» **Exercise data**:
>>

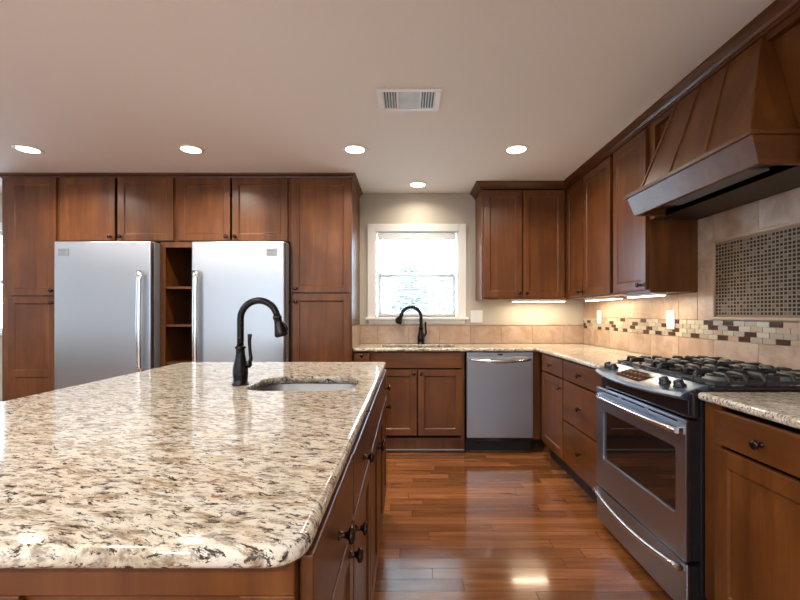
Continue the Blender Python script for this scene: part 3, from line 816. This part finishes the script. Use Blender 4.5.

<<
>>

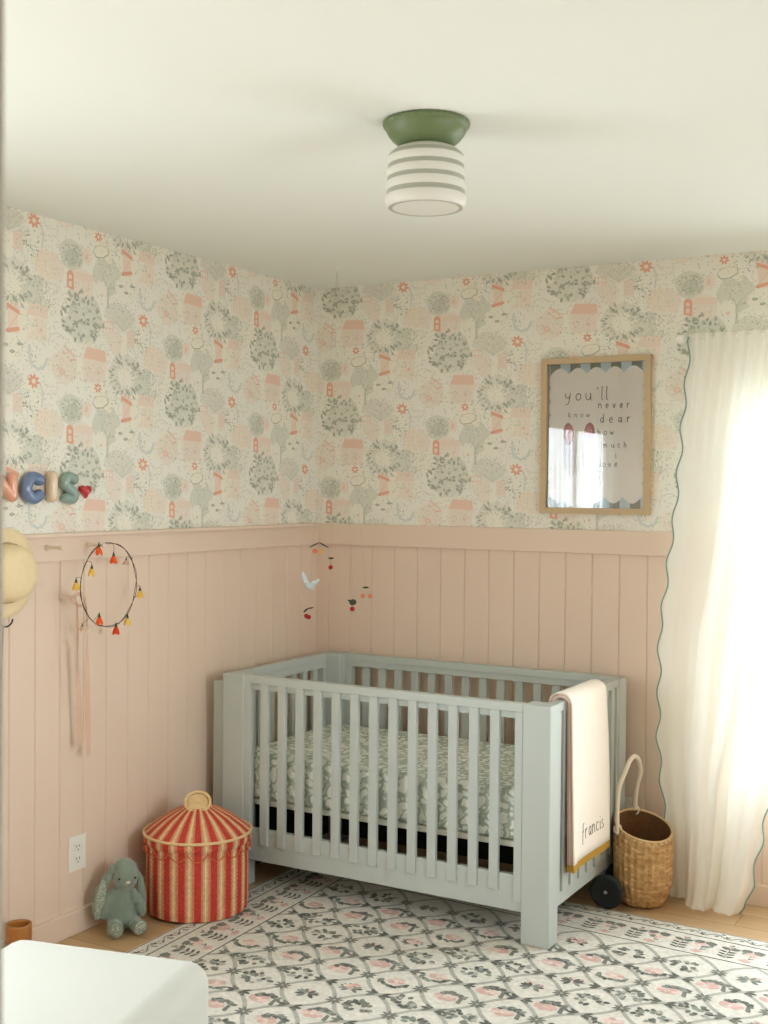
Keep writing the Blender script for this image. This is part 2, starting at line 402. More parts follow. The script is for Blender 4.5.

<<
>>

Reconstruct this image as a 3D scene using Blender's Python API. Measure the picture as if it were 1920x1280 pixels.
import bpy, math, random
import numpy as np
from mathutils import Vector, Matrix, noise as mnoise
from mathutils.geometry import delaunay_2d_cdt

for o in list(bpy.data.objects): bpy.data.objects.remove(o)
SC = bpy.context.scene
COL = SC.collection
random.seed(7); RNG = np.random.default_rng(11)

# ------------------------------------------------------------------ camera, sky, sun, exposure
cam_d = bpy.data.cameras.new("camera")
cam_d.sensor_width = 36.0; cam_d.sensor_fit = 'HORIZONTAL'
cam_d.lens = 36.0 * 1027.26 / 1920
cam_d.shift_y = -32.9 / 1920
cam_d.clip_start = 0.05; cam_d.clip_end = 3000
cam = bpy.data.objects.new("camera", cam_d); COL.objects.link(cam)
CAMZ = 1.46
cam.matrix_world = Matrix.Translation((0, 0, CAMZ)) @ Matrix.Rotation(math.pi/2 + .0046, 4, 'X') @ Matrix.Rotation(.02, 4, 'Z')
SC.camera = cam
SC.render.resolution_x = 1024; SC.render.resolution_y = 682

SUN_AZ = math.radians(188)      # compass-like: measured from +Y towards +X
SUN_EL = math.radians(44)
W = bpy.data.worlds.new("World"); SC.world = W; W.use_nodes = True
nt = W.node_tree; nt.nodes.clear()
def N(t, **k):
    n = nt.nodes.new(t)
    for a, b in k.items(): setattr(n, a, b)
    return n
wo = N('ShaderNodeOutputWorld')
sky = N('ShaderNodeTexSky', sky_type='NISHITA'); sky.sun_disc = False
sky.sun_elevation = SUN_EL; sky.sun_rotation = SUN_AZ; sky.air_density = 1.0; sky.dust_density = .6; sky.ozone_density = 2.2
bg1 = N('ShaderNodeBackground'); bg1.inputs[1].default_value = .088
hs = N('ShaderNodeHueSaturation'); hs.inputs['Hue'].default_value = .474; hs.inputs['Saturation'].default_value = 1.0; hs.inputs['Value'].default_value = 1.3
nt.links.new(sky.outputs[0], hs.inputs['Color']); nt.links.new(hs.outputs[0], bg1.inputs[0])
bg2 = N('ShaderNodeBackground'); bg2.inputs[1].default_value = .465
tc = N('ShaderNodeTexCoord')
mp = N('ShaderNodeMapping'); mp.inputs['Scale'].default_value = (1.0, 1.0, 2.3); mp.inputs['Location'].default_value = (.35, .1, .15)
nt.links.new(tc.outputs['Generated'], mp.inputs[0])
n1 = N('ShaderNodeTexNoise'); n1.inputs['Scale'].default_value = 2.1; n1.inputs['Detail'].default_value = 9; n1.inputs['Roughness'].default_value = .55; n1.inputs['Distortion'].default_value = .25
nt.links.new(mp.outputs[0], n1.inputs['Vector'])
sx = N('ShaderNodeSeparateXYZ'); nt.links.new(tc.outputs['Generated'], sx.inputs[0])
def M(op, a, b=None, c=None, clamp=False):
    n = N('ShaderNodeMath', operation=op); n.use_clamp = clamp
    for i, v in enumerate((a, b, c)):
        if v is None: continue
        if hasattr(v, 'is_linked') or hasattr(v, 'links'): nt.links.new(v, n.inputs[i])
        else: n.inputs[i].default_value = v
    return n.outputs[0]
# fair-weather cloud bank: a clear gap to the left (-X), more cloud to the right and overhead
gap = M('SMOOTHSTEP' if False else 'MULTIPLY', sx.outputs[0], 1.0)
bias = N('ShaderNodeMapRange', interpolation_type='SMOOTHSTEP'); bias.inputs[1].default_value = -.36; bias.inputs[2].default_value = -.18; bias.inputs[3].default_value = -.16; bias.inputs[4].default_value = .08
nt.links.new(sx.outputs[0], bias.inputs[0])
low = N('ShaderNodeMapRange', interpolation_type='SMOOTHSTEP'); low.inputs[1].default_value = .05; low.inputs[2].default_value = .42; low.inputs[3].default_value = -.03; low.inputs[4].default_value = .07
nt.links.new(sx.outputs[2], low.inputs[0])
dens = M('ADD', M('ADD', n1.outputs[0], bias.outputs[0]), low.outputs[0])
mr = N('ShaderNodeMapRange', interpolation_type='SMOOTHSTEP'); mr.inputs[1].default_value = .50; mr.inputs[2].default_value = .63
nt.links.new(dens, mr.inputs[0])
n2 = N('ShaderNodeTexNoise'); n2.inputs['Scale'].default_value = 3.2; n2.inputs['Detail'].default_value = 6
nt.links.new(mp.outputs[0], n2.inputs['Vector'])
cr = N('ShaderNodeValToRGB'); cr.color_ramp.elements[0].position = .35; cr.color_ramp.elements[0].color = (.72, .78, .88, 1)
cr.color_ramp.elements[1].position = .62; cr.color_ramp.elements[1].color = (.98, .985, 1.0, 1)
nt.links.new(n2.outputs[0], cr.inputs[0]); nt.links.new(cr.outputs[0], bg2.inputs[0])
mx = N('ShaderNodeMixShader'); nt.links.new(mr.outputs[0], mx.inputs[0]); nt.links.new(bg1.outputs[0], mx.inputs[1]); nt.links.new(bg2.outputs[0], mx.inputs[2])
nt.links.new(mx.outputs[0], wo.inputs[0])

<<

Retype, in the same exact form, the lines of the material above from the line holding "Reconstruct this image" through the line holding "random.seed(7); RNG = np.random.default_rng(11)".

» **Finished answer**:
Reconstruct this image as a 3D scene using Blender's Python API. Measure the picture as if it were 1920x1280 pixels.
import bpy, math, random
import numpy as np
from mathutils import Vector, Matrix, noise as mnoise
from mathutils.geometry import delaunay_2d_cdt

for o in list(bpy.data.objects): bpy.data.objects.remove(o)
SC = bpy.context.scene
COL = SC.collection
random.seed(7); RNG = np.random.default_rng(11)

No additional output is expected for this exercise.